Sur les séquelles de la colonisation
La colonisation a complètement déstructuré nos sociétés et a effacé une mémoire ancestrale sur qui nous sommes et quelle est notre place dans la société. Nous ne nous sentons pas inférieures aux hommes, nos mères ne nous ont pas transmis le sentiment d’infériorité. Elles nous ont transmis le sentiment de notre fragilité, de la nécessité de veiller, de guider, d’établir et de faire en sorte que l’homme se sente l’obligation, la fierté de nous apporter sa protection, parce que nous sommes dans des sociétés violentes.
Nous les femmes devons donc créer un environnement avec cette autre moitié de l’humanité qui nous protège et nous permet de faire correctement ce que nous avons à faire. Mais quelle est notre place de femme dans la société ? la femme c’est celle qui organise, c’est celle qui établit, c’est celle qui guide. C’est pour ça que notre histoire regorge de reines qui étaient des femmes et lorsqu’elles travaillaient, personne ne se disait que c’est une femme et qu’elle ne peut pas y arriver.

Nos sociétés traditionnelles sont pleines d’organisations qui ressemblaient à des assemblées nationales qui étaient des organisations féminines. Il n’y a pas dans notre histoire, un questionnement de notre capacité à faire usage de nos têtes et à utiliser nos têtes pour aider la société à mieux fonctionner pourtant après la colonisation, il y a eu d’autres critères de classement des êtres humains et l’instruction était l’un de ces critères pour avoir de la valeur dans la société.
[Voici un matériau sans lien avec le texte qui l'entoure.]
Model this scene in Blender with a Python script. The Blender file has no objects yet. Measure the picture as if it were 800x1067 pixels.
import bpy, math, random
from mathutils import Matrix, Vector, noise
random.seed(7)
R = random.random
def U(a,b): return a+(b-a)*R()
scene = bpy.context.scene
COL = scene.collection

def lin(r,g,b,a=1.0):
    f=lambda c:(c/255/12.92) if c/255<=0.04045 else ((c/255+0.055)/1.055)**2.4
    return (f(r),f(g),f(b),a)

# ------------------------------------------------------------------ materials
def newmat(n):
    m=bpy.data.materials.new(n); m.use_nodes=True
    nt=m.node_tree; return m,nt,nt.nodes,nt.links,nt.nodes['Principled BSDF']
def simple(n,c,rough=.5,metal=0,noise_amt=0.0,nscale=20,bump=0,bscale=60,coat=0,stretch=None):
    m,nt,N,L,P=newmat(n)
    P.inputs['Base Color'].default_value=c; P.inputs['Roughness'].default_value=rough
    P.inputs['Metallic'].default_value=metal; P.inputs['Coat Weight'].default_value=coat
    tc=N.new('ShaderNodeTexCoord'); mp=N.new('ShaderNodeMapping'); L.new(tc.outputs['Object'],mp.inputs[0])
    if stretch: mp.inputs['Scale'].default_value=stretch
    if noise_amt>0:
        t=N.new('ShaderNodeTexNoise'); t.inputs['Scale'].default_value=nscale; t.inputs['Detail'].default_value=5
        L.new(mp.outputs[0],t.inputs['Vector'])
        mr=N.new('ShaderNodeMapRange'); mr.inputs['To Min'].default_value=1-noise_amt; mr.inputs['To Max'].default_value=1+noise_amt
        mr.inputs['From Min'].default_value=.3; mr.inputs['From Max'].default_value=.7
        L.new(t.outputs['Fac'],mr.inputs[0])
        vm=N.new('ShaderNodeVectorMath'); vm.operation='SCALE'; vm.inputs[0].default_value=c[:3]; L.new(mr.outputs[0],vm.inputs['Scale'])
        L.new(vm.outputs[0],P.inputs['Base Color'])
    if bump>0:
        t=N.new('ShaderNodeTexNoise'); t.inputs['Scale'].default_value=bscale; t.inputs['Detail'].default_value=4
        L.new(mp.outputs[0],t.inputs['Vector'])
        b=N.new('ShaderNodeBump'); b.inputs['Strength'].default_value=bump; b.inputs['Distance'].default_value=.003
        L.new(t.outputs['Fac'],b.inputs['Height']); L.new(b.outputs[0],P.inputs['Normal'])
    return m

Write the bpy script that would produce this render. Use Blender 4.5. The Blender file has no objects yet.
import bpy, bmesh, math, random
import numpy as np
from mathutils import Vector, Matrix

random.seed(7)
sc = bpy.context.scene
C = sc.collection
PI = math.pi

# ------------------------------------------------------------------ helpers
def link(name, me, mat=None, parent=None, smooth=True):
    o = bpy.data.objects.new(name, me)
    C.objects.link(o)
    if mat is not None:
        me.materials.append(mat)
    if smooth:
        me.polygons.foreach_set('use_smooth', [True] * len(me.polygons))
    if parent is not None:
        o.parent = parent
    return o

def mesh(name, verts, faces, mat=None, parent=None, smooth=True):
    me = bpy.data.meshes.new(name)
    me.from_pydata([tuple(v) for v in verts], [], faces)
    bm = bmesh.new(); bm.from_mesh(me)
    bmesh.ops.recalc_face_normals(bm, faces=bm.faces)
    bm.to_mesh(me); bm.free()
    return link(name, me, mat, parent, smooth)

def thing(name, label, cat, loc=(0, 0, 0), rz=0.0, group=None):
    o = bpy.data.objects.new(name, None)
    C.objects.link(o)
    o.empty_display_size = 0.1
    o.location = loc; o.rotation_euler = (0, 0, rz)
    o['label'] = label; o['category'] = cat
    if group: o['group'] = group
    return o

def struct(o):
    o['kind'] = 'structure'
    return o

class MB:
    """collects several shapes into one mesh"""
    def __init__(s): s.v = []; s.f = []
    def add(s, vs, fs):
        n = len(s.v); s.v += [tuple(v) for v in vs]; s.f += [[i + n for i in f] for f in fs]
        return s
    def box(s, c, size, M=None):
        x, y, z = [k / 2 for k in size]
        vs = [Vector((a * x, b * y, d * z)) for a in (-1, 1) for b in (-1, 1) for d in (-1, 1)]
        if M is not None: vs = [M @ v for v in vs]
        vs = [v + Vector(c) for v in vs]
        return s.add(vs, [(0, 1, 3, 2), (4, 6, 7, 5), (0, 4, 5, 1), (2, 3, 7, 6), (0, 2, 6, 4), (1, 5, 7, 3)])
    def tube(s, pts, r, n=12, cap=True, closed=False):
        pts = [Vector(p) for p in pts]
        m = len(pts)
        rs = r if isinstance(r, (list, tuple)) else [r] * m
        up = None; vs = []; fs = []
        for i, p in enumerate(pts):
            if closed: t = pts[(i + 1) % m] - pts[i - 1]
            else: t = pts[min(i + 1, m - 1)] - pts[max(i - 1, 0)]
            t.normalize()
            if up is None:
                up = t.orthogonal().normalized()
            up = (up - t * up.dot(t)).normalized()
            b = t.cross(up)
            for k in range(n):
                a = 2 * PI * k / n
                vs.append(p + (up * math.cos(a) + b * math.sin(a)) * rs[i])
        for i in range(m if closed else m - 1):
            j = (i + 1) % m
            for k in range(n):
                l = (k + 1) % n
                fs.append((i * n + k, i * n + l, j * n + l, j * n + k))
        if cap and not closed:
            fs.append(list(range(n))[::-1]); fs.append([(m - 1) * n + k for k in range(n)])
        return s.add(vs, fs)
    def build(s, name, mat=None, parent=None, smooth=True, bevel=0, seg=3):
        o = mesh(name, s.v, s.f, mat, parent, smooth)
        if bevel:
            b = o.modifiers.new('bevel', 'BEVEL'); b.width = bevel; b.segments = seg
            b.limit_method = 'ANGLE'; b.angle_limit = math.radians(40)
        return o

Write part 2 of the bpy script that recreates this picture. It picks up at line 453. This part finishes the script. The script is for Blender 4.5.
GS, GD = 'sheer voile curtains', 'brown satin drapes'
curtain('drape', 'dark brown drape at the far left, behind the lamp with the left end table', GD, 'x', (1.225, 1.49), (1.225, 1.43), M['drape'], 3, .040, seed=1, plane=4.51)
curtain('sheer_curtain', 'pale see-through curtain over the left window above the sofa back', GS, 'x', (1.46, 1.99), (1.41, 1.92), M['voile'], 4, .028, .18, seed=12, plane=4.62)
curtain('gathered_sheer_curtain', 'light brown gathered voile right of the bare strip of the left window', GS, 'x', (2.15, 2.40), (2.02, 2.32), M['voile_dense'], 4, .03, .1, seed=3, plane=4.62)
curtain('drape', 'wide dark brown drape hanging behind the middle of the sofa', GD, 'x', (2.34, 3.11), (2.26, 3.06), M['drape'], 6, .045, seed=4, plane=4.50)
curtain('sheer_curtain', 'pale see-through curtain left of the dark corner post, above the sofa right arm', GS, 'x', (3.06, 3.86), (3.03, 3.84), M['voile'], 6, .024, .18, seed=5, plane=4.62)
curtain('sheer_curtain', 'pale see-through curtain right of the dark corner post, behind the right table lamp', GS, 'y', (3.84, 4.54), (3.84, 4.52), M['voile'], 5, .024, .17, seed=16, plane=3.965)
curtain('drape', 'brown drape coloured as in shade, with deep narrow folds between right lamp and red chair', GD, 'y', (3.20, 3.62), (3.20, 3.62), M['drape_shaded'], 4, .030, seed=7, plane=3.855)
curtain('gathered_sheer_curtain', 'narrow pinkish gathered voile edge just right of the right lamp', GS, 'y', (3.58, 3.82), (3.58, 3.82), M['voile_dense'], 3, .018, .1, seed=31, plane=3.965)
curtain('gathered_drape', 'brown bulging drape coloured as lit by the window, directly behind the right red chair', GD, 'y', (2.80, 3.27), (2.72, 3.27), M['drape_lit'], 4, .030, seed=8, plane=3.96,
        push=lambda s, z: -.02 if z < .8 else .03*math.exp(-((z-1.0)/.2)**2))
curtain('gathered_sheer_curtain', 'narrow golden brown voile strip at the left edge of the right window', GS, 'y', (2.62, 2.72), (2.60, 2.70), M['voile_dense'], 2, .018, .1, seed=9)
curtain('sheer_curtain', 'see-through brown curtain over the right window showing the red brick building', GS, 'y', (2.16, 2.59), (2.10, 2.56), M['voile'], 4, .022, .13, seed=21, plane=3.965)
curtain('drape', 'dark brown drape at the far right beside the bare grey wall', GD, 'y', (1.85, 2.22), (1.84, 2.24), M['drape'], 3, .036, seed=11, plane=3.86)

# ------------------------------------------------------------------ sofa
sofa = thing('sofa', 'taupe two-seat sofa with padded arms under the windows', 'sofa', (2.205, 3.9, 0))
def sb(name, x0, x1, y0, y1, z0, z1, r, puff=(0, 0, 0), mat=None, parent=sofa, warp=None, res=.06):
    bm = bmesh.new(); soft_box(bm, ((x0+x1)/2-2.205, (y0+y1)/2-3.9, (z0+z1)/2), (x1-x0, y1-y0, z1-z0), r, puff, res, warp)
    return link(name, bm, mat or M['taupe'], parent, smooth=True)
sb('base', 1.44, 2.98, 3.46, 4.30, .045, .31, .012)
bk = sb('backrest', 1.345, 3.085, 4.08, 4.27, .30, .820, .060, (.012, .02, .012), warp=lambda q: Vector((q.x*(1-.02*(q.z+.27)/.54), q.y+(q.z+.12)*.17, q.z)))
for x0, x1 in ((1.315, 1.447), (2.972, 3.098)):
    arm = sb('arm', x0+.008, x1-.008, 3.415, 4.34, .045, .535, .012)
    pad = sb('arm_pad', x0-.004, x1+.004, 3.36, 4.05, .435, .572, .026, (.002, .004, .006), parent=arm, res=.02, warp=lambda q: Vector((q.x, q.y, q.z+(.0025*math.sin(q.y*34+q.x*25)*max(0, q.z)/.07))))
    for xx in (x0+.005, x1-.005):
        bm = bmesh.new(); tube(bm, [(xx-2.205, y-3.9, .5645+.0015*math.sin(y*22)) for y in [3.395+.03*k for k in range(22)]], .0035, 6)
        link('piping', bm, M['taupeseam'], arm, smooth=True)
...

Si pour une raison ou pour une autre les femmes allaient moins à l’école, tout d’un coup leur rôle social était dévalorisé. C’est pourquoi il y a des phrases du type « on va la cantonner à la cuisine » parce que les féministes occidentales, lorsqu’elles ont voulu mondialiser leur mouvement d’émancipation, ont commencé à nous dire, qu’il faut sortir des cuisines alors que nous y étions bien (rire), parce que le rôle de la cuisine est un rôle essentiel. Nous savons nourrir, nous savons fabriquer de la nourriture et nous savons reproduire le cycle de la vie.